Le côté sensationnaliste de l’urbex
« Il y a quand même un storytelling qui est construit sur ce médecin, franc-maçon, estime l’internaute. Jo Urbex et son équipe semblaient bien renseignés avant de se rendre dans ce lieu. »
Pour Inspy : « ce ne sont pas Jo urbex et ses amis qui ont découvert ce lieu. » Ce n’est d’ailleurs pas lui qui l’affirme mais la fille de l’ancien propriétaire, elle même dans un article de la Dépêche du Midi. « Si nous avions déposé plainte à chaque fois que quelqu’un s’est introduit par effraction pour voler du matériel et des objets , nous aurions passé toutes nos semaines à la gendarmerie.
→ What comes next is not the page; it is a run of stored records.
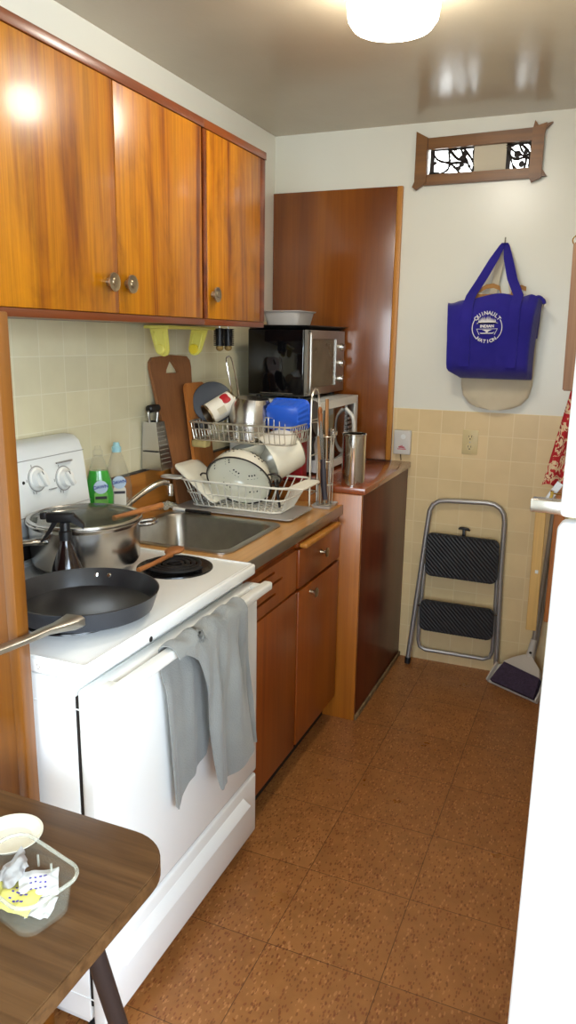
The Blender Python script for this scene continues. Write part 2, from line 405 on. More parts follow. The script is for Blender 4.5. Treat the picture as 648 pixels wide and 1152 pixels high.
        if thick:
            B = [[s.bm.verts.new(V[i][j]-nrm(i, j)*thick) for j in range(nv+1)] for i in range(nu+1)]
            for i in range(nu):
                for j in range(nv): fs.append(s.bm.faces.new((B[i][j], B[i][j+1], B[i+1][j+1], B[i+1][j])))
            for i in range(nu):
                fs.append(s.bm.faces.new((A[i][0], B[i][0], B[i+1][0], A[i+1][0]))); fs.append(s.bm.faces.new((A[i][nv], A[i+1][nv], B[i+1][nv], B[i][nv])))
            for j in range(nv):
                fs.append(s.bm.faces.new((A[0][j], A[0][j+1], B[0][j+1], B[0][j]))); fs.append(s.bm.faces.new((A[nu][j], B[nu][j], B[nu][j+1], A[nu][j+1])))
        s._fin(fs); return s
    def ball(s, c, r, sc=(1, 1, 1), mtx=None, seg=16):
        prof = [(r*math.sin(PI*k/10), -r*math.cos(PI*k/10)) for k in range(11)]; prof[0] = (0, -r); prof[-1] = (0, r)
        m = T(*c) @ Matrix.Diagonal((*sc, 1)); m = mtx @ m if mtx is not None else m
        return s.lathe(prof, m, seg)
    def text(s, txt, size, mtx, depth=.0008, bold=.0):
        cu = bpy.data.curves.new('txt', 'FONT'); cu.body = txt; cu.size = size; cu.extrude = depth; cu.align_x = 'CENTER'; cu.align_y = 'CENTER'; cu.offset = bold
        ob = bpy.data.objects.new('txt', cu); COL.objects.link(ob)
        me = bpy.data.meshes.new_from_object(ob.evaluated_get(bpy.context.evaluated_depsgraph_get()))
        b = bmesh.new(); b.from_mesh(me); s.add(b, mtx)
        bpy.data.objects.remove(ob); bpy.data.curves.remove(cu); bpy.data.meshes.remove(me); return s
    def _mesh(s, name, mat, inv, ang, norm):
        if not s.mats: s.mats = [mat]
        elif mat is not None and None in s.mats: s.mats[s.mats.index(None)] = mat
        if norm: bmesh.ops.recalc_face_normals(s.bm, faces=list(s.bm.faces))
        me = bpy.data.meshes.new(name); s.bm.transform(inv); s.bm.to_mesh(me); s.bm.free()
        for k in s.mats: me.materials.append(Mt[k])
        me.shade_smooth(); me.set_sharp_from_angle(angle=math.radians(ang))
        return me
    def build(s, name, mat=None, parent=None, label=None, ang=35, norm=True):
        root = parent
        while root.parent is not None: root = root.parent
        me = s._mesh(name, mat, ROOTM[root.name].inverted(), ang, norm)
        o = bpy.data.objects.new(name, me); COL.objects.link(o); o.parent = parent
        if label: o['label'] = label
        return o
    def one(s, name, mat=None, loc=(0, 0, 0), label=None, cat=None, group=None, kind=None, ang=35, norm=True, rot=None):
        m = T(*loc) if rot is None else T(*loc) @ rot
        me = s._mesh(name, mat, m.inverted(), ang, norm)
        o = bpy.data.objects.new(name, me); COL.objects.link(o); o.matrix_world = m; ROOTM[o.name] = m
        if label: o['label'] = label
        if cat: o['category'] = cat
        if group: o['group'] = group
        if kind: o['kind'] = kind
        return o
def thing(name, label, cat, loc=(0, 0, 0), group=None, rot=None):
    o = bpy.data.objects.new(name, None); COL.objects.link(o); o.empty_display_size = .05
    m = T(*loc) if rot is None else T(*loc) @ rot
    o.matrix_world = m; ROOTM[o.name] = m
    o['label'] = label; o['category'] = cat
    if group: o['group'] = group
    return o
def struct(m, name, mat=None, **kw): return m.one(name, mat, (0, 0, 0), kind='structure', **kw)

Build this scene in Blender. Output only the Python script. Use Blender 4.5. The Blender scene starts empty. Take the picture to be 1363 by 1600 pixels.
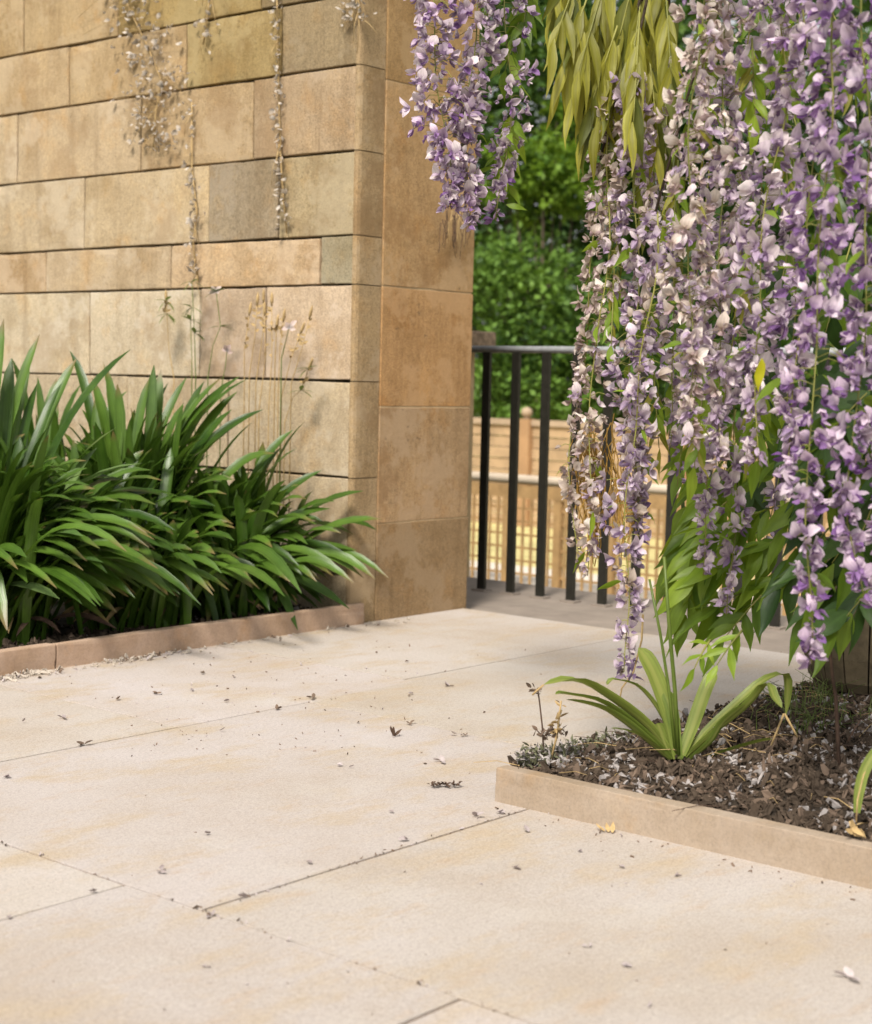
import bpy, math, random
from math import sin, cos, pi, radians
from mathutils import Vector, Matrix, noise

S = bpy.context.scene
COL = S.collection
R = random.Random(11)

# ------------------------------------------------------------------ camera, sky, sun, exposure
FOC, PW, PH = 2529.0, 1363.0, 1600.0
YAW, PITCH, ROLL = radians(40.0), radians(4.63), radians(1.36)
CAM = Vector((0, 0, 1.0))
FWD = Vector((cos(YAW)*cos(PITCH), sin(YAW)*cos(PITCH), -sin(PITCH)))
_r = Vector((sin(YAW), -cos(YAW), 0)); _u = _r.cross(FWD)
RGT = _r*cos(ROLL) + _u*sin(ROLL)
UPV = -_r*sin(ROLL) + _u*cos(ROLL)

def ray(x, y): return FWD + RGT*((x-PW/2)/FOC) - UPV*((y-PH/2)/FOC)
def at(x, y, d): return CAM + ray(x, y)*d
def on_z(x, y, z=0.0):
    v = ray(x, y); return CAM + v*((z-CAM.z)/v.z)
def on_x(x, y, X):
    v = ray(x, y); return CAM + v*(X/v.x)
def on_y(x, y, Y):
    v = ray(x, y); return CAM + v*(Y/v.y)

cd = bpy.data.cameras.new('camera')
cam = bpy.data.objects.new('camera', cd); COL.objects.link(cam)
cam.matrix_world = Matrix(((RGT.x, UPV.x, -FWD.x, CAM.x), (RGT.y, UPV.y, -FWD.y, CAM.y), (RGT.z, UPV.z, -FWD.z, CAM.z), (0, 0, 0, 1)))
cd.sensor_width = 36.0; cd.lens = FOC/PH*36.0
cd.clip_start = 0.05; cd.clip_end = 500
cd.dof.use_dof = True; cd.dof.focus_distance = 4.4; cd.dof.aperture_fstop = 4.0
S.camera = cam

SUN_EL, SUN_AZ = radians(50), radians(203)      # direction towards the sun, azimuth from +X to +Y
w = bpy.data.worlds.new('World'); S.world = w; w.use_nodes = True
nt = w.node_tree; nt.nodes.clear()
sky = nt.nodes.new('ShaderNodeTexSky'); sky.sky_type = 'NISHITA'; sky.sun_disc = False
sky.sun_elevation = SUN_EL; sky.sun_rotation = radians(90) - SUN_AZ
sky.dust_density = 4.0
hs = nt.nodes.new('ShaderNodeHueSaturation'); hs.inputs['Saturation'].default_value = 0.12
bg = nt.nodes.new('ShaderNodeBackground'); bg.inputs['Strength'].default_value = 0.105
out = nt.nodes.new('ShaderNodeOutputWorld')
nt.links.new(sky.outputs[0], hs.inputs['Color']); nt.links.new(hs.outputs[0], bg.inputs['Color']); nt.links.new(bg.outputs[0], out.inputs['Surface'])
sl = bpy.data.lights.new('sun', 'SUN'); sl.energy = 2.65; sl.angle = radians(12); sl.color = (1.0, 0.93, 0.83)
so = bpy.data.objects.new('sun', sl); COL.objects.link(so)
so.rotation_euler = Vector((cos(SUN_EL)*cos(SUN_AZ), cos(SUN_EL)*sin(SUN_AZ), sin(SUN_EL))).to_track_quat('Z', 'Y').to_euler()
so.location = (-3, -1, 6)
S.view_settings.view_transform = 'Standard'; S.view_settings.look = 'None'
S.view_settings.exposure = 0.70; S.view_settings.gamma = 1.0; S.view_settings.use_curve_mapping = False
S.render.engine = 'CYCLES'
S.render.resolution_x = 872; S.render.resolution_y = 1024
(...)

Ces intrusions sont une atteinte à la vie privée, ainsi qu’un préjudice moral touchant mon travail de deuil. »
« Dans le milieu urbex on a des personnes qui cherchent de nouveaux lieux et qui ensuite vendent des cartes à des personnes qui font de l’urbex plus récréative, précise l’internaute. Il n’est pas rare d’acheter des cartes avec des lieux urbex. » Comme par exemple sur ce site internet qui vend en effet des cartes et des lieux à visiter en Occitanie.
Le franc-maçon ne digère pas une partie de la vidéo. « Ce qui m’a choqué, c’est un moment où une planche parle d’euthanasie. Le propriétaire étant médecin, ce n’est pas incongru. De plus, c’est un sujet où il y a eu en effet pas mal de questions chez les francs-maçons. Dans cette partie de la vidéo, ils lisent la définition de l’euthanasie et il y a un « cut » très rapide. Ils lisent alors une autre partie de phrase pour faire changer le contexte. Ils suggèrent que l’euthanasie a été mise en place dans le but de favoriser la société. Il y a un truc malhonnête qui jette l’opprobre sur tout le reste. » Une façon, en médiatisant leur « découverte » de gagner un maximum de vues sur la chaîne YouTube.